:: Recorded information ::
****

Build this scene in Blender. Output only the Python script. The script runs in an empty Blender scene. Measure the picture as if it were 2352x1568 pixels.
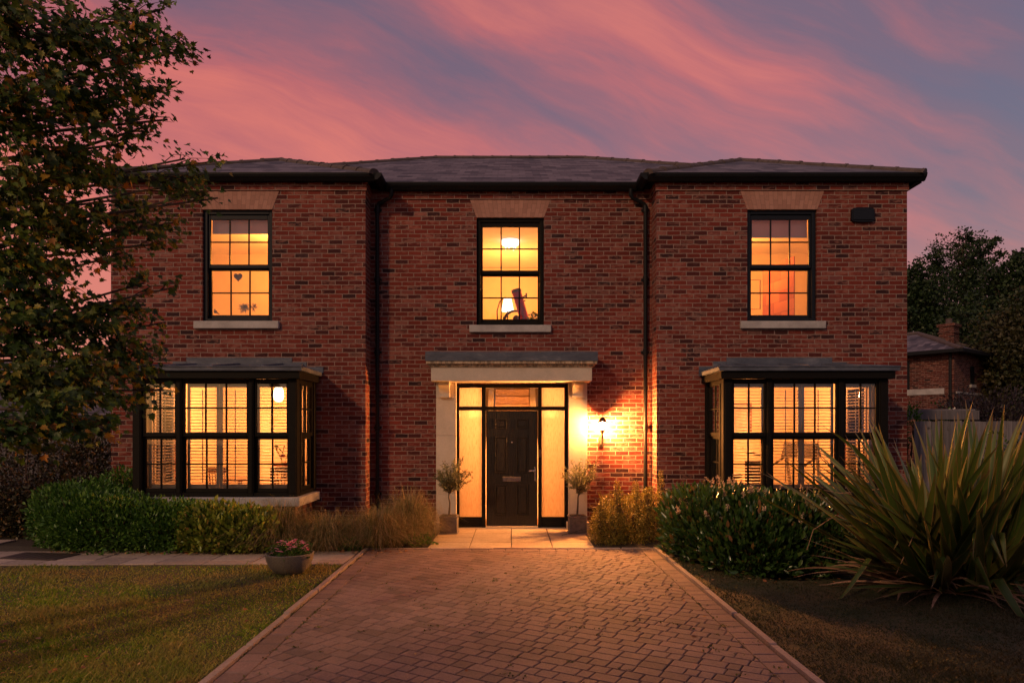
import bpy, math, random
import numpy as np
from mathutils import Vector, Matrix
random.seed(7); rng = np.random.default_rng(11)
R = math.radians; PI = math.pi
scene = bpy.context.scene
col = scene.collection
EYE = 1.72; FPX = 1568.0; CX = 1176.0; HY = 986.0

def at(x, y, Y):
    """world point seen at (x, y) of the 2352 px wide photograph, at distance Y"""
    return Vector(((x-CX)*Y/FPX, Y, EYE-(y-HY)*Y/FPX))

# ------------------------------------------------------------------ materials
class NT:
    def __init__(s, name, tree=None):
        if tree is None:
            s.m = bpy.data.materials.new(name); s.m.use_nodes = True
            s.t = s.m.node_tree
        else: s.m = None; s.t = tree
        s.t.nodes.clear()
    def n(s, typ, ins=None, **props):
        nd = s.t.nodes.new(typ)
        for k, v in props.items(): setattr(nd, k, v)
        for k, v in (ins or {}).items():
            s.set(nd.inputs[k], v)
        return nd
    def set(s, sock, v):
        if isinstance(v, bpy.types.NodeSocket): s.t.links.new(v, sock)
        elif isinstance(v, bpy.types.Node): s.t.links.new(v.outputs[0], sock)
        else:
            if isinstance(v, (tuple, list)) and len(v) == 3 and sock.type == 'RGBA': v = (*v, 1)
            sock.default_value = v
    def math(s, op, a, b=None, c=None, clamp=False):
        nd = s.t.nodes.new('ShaderNodeMath'); nd.operation = op; nd.use_clamp = clamp
        s.set(nd.inputs[0], a)
        if b is not None: s.set(nd.inputs[1], b)
        if c is not None: s.set(nd.inputs[2], c)
        return nd.outputs[0]
    def add(s, a, b): return s.math('ADD', a, b)
    def sub(s, a, b): return s.math('SUBTRACT', a, b)
    def mul(s, a, b): return s.math('MULTIPLY', a, b)
    def mix(s, f, a, b, bt='MIX'):
        nd = s.t.nodes.new('ShaderNodeMix'); nd.data_type = 'RGBA'; nd.blend_type = bt
        s.set(nd.inputs[0], f); s.set(nd.inputs[6], a); s.set(nd.inputs[7], b)
        return nd.outputs[2]
    def ramp(s, f, stops, interp='LINEAR'):
        nd = s.t.nodes.new('ShaderNodeValToRGB'); cr = nd.color_ramp; cr.interpolation = interp
        while len(cr.elements) < len(stops): cr.elements.new(0.5)
        for e, (p, c) in zip(cr.elements, stops):
            e.position = p
            e.color = (c, c, c, 1) if isinstance(c, (int, float)) else (*c, 1)
        s.set(nd.inputs[0], f); return nd.outputs[0]
    def noise(s, vec, scale, detail=4, rough=0.55, dist=0.0, out=0):
        nd = s.n('ShaderNodeTexNoise', {'Scale': scale, 'Detail': detail, 'Roughness': rough, 'Distortion': dist})
        if vec is not None: s.set(nd.inputs['Vector'], vec)
        return nd.outputs[out]
    def obj(s): return s.n('ShaderNodeTexCoord').outputs['Object']
    def sep(s, v):
        nd = s.n('ShaderNodeSeparateXYZ', {0: v}); return nd.outputs
    def comb(s, x, y, z=0.0):
        return s.n('ShaderNodeCombineXYZ', {0: x, 1: y, 2: z}).outputs[0]
    def scl(s, v, sc):
        nd = s.t.nodes.new('ShaderNodeVectorMath'); nd.operation = 'MULTIPLY'
        s.set(nd.inputs[0], v); nd.inputs[1].default_value = sc; return nd.outputs[0]
    def bump(s, h, strength=0.5, dist=0.01):
        return s.n('ShaderNodeBump', {'Height': h, 'Strength': strength, 'Distance': dist}).outputs[0]
    def bsdf(s, color, rough=0.6, normal=None, **kw):
        b = s.n('ShaderNodeBsdfPrincipled', {'Base Color': color, 'Roughness': rough})
        if normal is not None: s.set(b.inputs['Normal'], normal)
        for k, v in kw.items(): s.set(b.inputs[k.replace('_', ' ')], v)
        return b
    def out(s, sh):
        o = s.t.nodes.new('ShaderNodeOutputMaterial'); s.set(o.inputs[0], sh); return s.m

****

:: Exercise goal ::
Omit the pictures, then repeat exactly each line from the beginning of the listing through the line with "return Vector(((x-CX)*Y/FPX, Y, EYE-(y-HY)*Y/FPX))".

:: Correct output ::
Build this scene in Blender. Output only the Python script. The script runs in an empty Blender scene. Measure the picture as if it were 2352x1568 pixels.
import bpy, math, random
import numpy as np
from mathutils import Vector, Matrix
random.seed(7); rng = np.random.default_rng(11)
R = math.radians; PI = math.pi
scene = bpy.context.scene
col = scene.collection
EYE = 1.72; FPX = 1568.0; CX = 1176.0; HY = 986.0

def at(x, y, Y):
    """world point seen at (x, y) of the 2352 px wide photograph, at distance Y"""
    return Vector(((x-CX)*Y/FPX, Y, EYE-(y-HY)*Y/FPX))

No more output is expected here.